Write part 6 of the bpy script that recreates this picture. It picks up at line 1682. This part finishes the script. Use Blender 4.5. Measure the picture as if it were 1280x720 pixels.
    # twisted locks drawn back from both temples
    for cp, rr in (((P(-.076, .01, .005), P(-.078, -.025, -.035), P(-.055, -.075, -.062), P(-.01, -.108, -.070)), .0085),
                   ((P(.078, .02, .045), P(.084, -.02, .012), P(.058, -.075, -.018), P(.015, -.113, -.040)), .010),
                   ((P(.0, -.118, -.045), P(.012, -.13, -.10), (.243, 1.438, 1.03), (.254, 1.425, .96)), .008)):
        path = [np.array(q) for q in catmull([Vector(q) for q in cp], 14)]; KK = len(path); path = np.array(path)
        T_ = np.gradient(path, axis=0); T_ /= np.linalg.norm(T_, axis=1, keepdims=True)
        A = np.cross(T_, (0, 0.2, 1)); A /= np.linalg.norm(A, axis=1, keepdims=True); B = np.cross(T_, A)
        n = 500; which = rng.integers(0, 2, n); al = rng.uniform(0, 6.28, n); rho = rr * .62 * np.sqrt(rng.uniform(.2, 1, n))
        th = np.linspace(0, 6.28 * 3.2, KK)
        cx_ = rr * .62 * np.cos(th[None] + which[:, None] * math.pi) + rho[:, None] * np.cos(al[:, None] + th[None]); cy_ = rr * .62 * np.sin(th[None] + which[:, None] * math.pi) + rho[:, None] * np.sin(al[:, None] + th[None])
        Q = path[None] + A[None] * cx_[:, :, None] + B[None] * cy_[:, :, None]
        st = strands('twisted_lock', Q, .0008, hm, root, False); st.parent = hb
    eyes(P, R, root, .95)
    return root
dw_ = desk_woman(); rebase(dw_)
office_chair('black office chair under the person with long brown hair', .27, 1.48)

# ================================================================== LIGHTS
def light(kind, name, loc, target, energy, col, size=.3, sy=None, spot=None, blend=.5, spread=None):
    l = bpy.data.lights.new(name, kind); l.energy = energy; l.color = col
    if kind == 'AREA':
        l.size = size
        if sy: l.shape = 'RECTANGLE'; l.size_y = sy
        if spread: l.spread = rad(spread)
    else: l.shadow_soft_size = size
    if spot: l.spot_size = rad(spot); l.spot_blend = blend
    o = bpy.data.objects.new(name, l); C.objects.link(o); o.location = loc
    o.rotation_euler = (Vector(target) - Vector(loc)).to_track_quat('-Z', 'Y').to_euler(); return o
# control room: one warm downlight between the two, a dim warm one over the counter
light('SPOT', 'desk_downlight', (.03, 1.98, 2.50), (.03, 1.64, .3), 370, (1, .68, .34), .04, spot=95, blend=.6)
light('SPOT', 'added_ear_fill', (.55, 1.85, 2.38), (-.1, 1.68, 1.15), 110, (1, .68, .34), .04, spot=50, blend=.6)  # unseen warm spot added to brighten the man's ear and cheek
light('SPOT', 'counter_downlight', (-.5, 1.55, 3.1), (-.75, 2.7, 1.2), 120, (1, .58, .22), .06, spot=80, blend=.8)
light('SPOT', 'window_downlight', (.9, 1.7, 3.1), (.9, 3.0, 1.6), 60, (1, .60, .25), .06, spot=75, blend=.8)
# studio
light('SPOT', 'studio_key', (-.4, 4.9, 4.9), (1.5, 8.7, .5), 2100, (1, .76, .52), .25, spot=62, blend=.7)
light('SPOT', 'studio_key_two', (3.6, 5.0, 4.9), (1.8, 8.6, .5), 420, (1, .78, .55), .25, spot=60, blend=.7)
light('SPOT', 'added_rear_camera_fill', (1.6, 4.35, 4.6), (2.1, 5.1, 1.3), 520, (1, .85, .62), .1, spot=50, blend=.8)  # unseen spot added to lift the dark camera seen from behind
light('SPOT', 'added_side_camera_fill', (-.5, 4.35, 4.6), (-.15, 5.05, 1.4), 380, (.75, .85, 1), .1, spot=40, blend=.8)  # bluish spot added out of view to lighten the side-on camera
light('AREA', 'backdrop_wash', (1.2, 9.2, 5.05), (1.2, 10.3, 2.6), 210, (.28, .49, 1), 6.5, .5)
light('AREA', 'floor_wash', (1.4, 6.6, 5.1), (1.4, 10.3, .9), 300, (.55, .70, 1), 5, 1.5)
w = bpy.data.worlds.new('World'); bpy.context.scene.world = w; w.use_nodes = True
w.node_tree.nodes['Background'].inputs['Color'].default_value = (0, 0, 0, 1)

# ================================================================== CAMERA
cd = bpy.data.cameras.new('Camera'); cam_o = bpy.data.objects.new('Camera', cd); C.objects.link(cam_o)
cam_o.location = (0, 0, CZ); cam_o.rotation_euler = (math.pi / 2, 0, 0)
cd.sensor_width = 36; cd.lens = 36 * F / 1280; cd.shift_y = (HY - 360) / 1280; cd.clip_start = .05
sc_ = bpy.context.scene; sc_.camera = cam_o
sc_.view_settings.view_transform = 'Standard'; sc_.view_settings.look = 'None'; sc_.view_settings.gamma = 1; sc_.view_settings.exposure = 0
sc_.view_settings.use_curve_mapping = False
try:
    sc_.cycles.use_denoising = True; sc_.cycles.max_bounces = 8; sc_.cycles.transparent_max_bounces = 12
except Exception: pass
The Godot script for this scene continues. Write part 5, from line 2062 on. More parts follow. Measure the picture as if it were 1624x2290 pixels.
***
Output each entry precisely as given.

§ **EXERCISE OUTPUT**
Write part 6 of the bpy script that recreates this picture. It picks up at line 1682. This part finishes the script. Use Blender 4.5. Measure the picture as if it were 1280x720 pixels.
    # twisted locks drawn back from both temples
    for cp, rr in (((P(-.076, .01, .005), P(-.078, -.025, -.035), P(-.055, -.075, -.062), P(-.01, -.108, -.070)), .0085),
                   ((P(.078, .02, .045), P(.084, -.02, .012), P(.058, -.075, -.018), P(.015, -.113, -.040)), .010),
                   ((P(.0, -.118, -.045), P(.012, -.13, -.10), (.243, 1.438, 1.03), (.254, 1.425, .96)), .008)):
        path = [np.array(q) for q in catmull([Vector(q) for q in cp], 14)]; KK = len(path); path = np.array(path)
        T_ = np.gradient(path, axis=0); T_ /= np.linalg.norm(T_, axis=1, keepdims=True)
        A = np.cross(T_, (0, 0.2, 1)); A /= np.linalg.norm(A, axis=1, keepdims=True); B = np.cross(T_, A)
        n = 500; which = rng.integers(0, 2, n); al = rng.uniform(0, 6.28, n); rho = rr * .62 * np.sqrt(rng.uniform(.2, 1, n))
        th = np.linspace(0, 6.28 * 3.2, KK)
        cx_ = rr * .62 * np.cos(th[None] + which[:, None] * math.pi) + rho[:, None] * np.cos(al[:, None] + th[None]); cy_ = rr * .62 * np.sin(th[None] + which[:, None] * math.pi) + rho[:, None] * np.sin(al[:, None] + th[None])
        Q = path[None] + A[None] * cx_[:, :, None] + B[None] * cy_[:, :, None]
        st = strands('twisted_lock', Q, .0008, hm, root, False); st.parent = hb
    eyes(P, R, root, .95)
    return root
dw_ = desk_woman(); rebase(dw_)
office_chair('black office chair under the person with long brown hair', .27, 1.48)

# ================================================================== LIGHTS
def light(kind, name, loc, target, energy, col, size=.3, sy=None, spot=None, blend=.5, spread=None):
    l = bpy.data.lights.new(name, kind); l.energy = energy; l.color = col
    if kind == 'AREA':
        l.size = size
        if sy: l.shape = 'RECTANGLE'; l.size_y = sy
        if spread: l.spread = rad(spread)
    else: l.shadow_soft_size = size
    if spot: l.spot_size = rad(spot); l.spot_blend = blend
    o = bpy.data.objects.new(name, l); C.objects.link(o); o.location = loc
    o.rotation_euler = (Vector(target) - Vector(loc)).to_track_quat('-Z', 'Y').to_euler(); return o
# control room: one warm downlight between the two, a dim warm one over the counter
light('SPOT', 'desk_downlight', (.03, 1.98, 2.50), (.03, 1.64, .3), 370, (1, .68, .34), .04, spot=95, blend=.6)
light('SPOT', 'added_ear_fill', (.55, 1.85, 2.38), (-.1, 1.68, 1.15), 110, (1, .68, .34), .04, spot=50, blend=.6)  # unseen warm spot added to brighten the man's ear and cheek
light('SPOT', 'counter_downlight', (-.5, 1.55, 3.1), (-.75, 2.7, 1.2), 120, (1, .58, .22), .06, spot=80, blend=.8)
light('SPOT', 'window_downlight', (.9, 1.7, 3.1), (.9, 3.0, 1.6), 60, (1, .60, .25), .06, spot=75, blend=.8)
# studio
light('SPOT', 'studio_key', (-.4, 4.9, 4.9), (1.5, 8.7, .5), 2100, (1, .76, .52), .25, spot=62, blend=.7)
light('SPOT', 'studio_key_two', (3.6, 5.0, 4.9), (1.8, 8.6, .5), 420, (1, .78, .55), .25, spot=60, blend=.7)
light('SPOT', 'added_rear_camera_fill', (1.6, 4.35, 4.6), (2.1, 5.1, 1.3), 520, (1, .85, .62), .1, spot=50, blend=.8)  # unseen spot added to lift the dark camera seen from behind
light('SPOT', 'added_side_camera_fill', (-.5, 4.35, 4.6), (-.15, 5.05, 1.4), 380, (.75, .85, 1), .1, spot=40, blend=.8)  # bluish spot added out of view to lighten the side-on camera
light('AREA', 'backdrop_wash', (1.2, 9.2, 5.05), (1.2, 10.3, 2.6), 210, (.28, .49, 1), 6.5, .5)
light('AREA', 'floor_wash', (1.4, 6.6, 5.1), (1.4, 10.3, .9), 300, (.55, .70, 1), 5, 1.5)
w = bpy.data.worlds.new('World'); bpy.context.scene.world = w; w.use_nodes = True
w.node_tree.nodes['Background'].inputs['Color'].default_value = (0, 0, 0, 1)

# ================================================================== CAMERA
cd = bpy.data.cameras.new('Camera'); cam_o = bpy.data.objects.new('Camera', cd); C.objects.link(cam_o)
cam_o.location = (0, 0, CZ); cam_o.rotation_euler = (math.pi / 2, 0, 0)
cd.sensor_width = 36; cd.lens = 36 * F / 1280; cd.shift_y = (HY - 360) / 1280; cd.clip_start = .05
sc_ = bpy.context.scene; sc_.camera = cam_o
sc_.view_settings.view_transform = 'Standard'; sc_.view_settings.look = 'None'; sc_.view_settings.gamma = 1; sc_.view_settings.exposure = 0
sc_.view_settings.use_curve_mapping = False
try:
    sc_.cycles.use_denoising = True; sc_.cycles.max_bounces = 8; sc_.cycles.transparent_max_bounces = 12
except Exception: pass
The Godot script for this scene continues. Write part 5, from line 2062 on. More parts follow. Measure the picture as if it were 1624x2290 pixels.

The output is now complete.